We conclude that the Coast Guard was engaged in this case at the time of the injury in a towage and not in a salvage or rescue operation. It is settled by the opinion of the Supreme Court in Canadian Aviator, Ltd. v. U.S., 1945, 324 U.S. 215, 65 S.Ct. 639, 89 L.Ed. 901, that the United States is liable under the Public Vessels Act for the negligence of a public vessel and its crew in conducting a towage operation which results in injury to the tow. That principle is applicable here. We, therefore, need not consider the Government's second contention, namely, that the facts do not show gross negligence or wilful misconduct.
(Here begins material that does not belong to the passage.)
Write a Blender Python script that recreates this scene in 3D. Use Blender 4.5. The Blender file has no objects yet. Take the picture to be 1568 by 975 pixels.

For the duty of the tug boat to the tow is to use ordinary care in performing the towage even though it is performed without charge. Accordingly we need not decide whether the district court correctly concluded that Rohr's negligence was gross since there can be no question under the facts that he was guilty at least of a want of ordinary care in executing the last maneuver of the CG 30311 without having warned Geertson and Hogan of his intention to do so in order that they might have an opportunity to protect themselves from the obvious danger to them which was involved in it. His negligence, whether gross or only ordinary, establishes the liability of the United States to the libellants.
The L.P. Dayton, 1887, 120 U.S. 337, 351, 7 S.Ct. 568, 30 L.Ed. 669; The Pejepscot, D.C.Me. 1914, 217 F. 150, 152.
King v. Red Star Towing Transportation Co., D.C.E.D.N Y 1931, 48 F.2d 633, 634.
The judgment of the district court will be affirmed.